Все завершается фигурой слепой старухи, которая сама не ведает, куда и зачем бредет.
Даже не зная буддийской символики, легко уловить основную идею мандалы. Она наглядно убеждает верующего в том, что видимый мир призрачен и лишен смысла. Одно лишь невежество может придавать хоть какую-то цену его обманчивым соблазнам. Они — ничто. Привязываясь к миру, к его призрачным ценностям, человек лишь увеличивает свои страдания, ибо приверженность эта влечет за собой перерождение и новые муки.

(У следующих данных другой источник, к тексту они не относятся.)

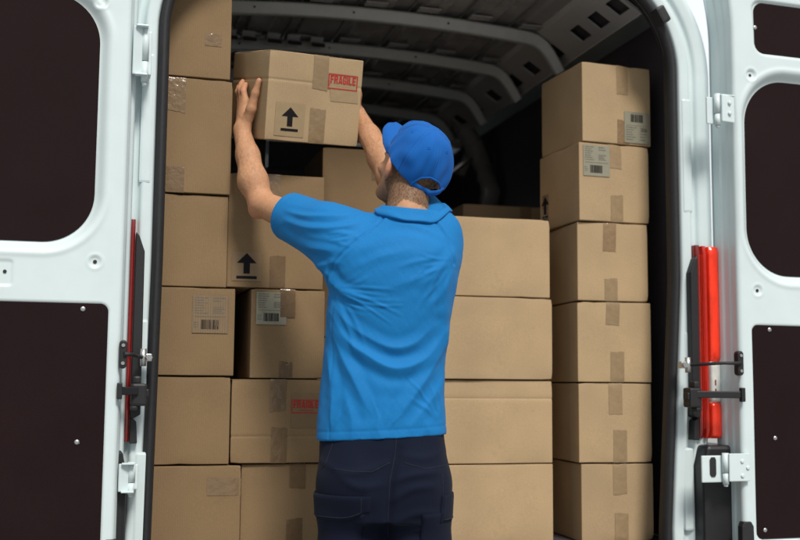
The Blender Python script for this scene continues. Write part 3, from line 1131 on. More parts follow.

«Колесо мира» держит в зубах и когтях чудовищный красный мангус — прислужник повелителя смерти. Но над головой демона нарисованы космические знаки луны и солнца и лама в монашеской тоге, объясняющий тайный смысл колеса пыток.
Единственная надежда ослепленного страдающего люда…

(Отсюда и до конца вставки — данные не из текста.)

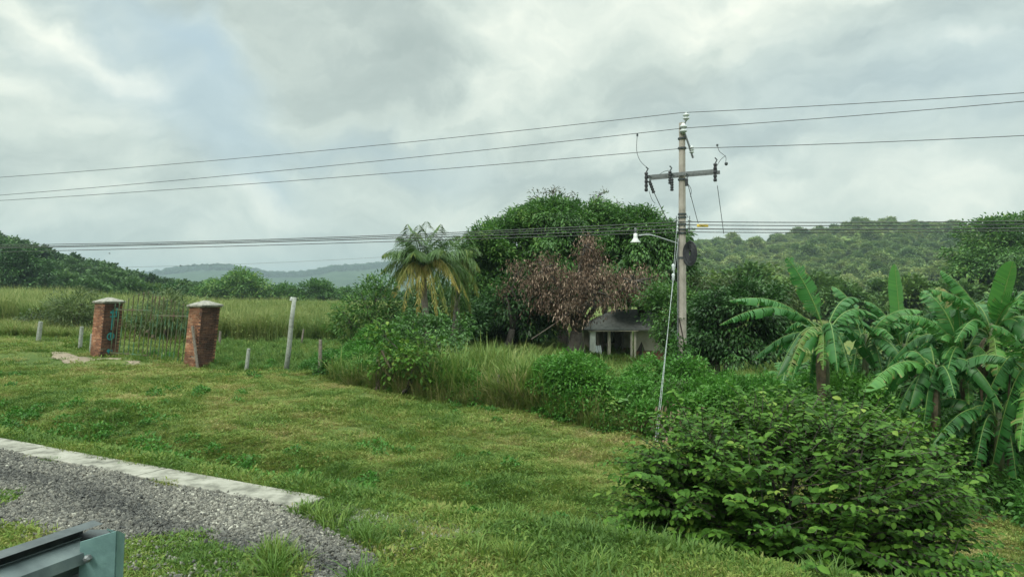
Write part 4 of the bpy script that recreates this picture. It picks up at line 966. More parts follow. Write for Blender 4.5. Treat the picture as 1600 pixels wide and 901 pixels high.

Когда в Непале вблизи гигантской ступы Боднатх я рылся в лавке, завешенной сотнями больших и малых свитков с рисунками колеса, то думал, что обязательно начну книгу с этого эпизода. Но автор не всегда властен над собственным замыслом. Ослепительное великолепие Гималаев, их полнокровная хмельная сила властно перекроили мои намерения. Чистота снегов и ликующая зелень альпийских лугов взывали к исконной праязыческой мощи старика Химавата, породившего, быть может, и славянского Перуна, и Перконса прибалтов.

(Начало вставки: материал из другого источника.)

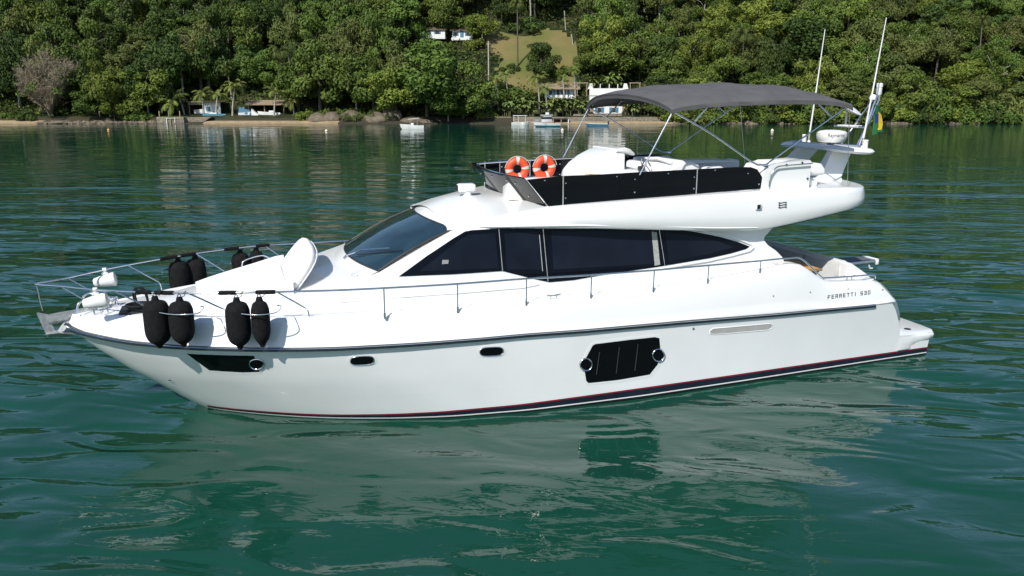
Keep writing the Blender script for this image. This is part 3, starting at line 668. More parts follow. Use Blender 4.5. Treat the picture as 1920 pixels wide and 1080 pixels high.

Бомбей… Ворота Индии находятся в Бомбее. Монументальная символическая арка стоит у самой воды, бурой от мазута и нефти. Под ее сенью дремлют фокусники с обезьянами, продавцы открыток и бус из раковин каури. Шумит, грохочет прославленная Мариндрайв с ее белыми многоэтажными отелями, пальмами и фешенебельными магазинами, а здесь тишина.
Сооруженные в 1911 году в память визита Георга Пятого и королевы Мэри, ворота должны были символизировать незыблемость величия метрополии, властно распахнувшей двери Индостанского континента. Но двери захлопнулись. Именно здесь английским солдатам было суждено бросить прощальный взгляд на Индию. Перед тем как ступить на трап океанского транспорта, последний оккупационный отряд вышел из этих ворот. Навсегда.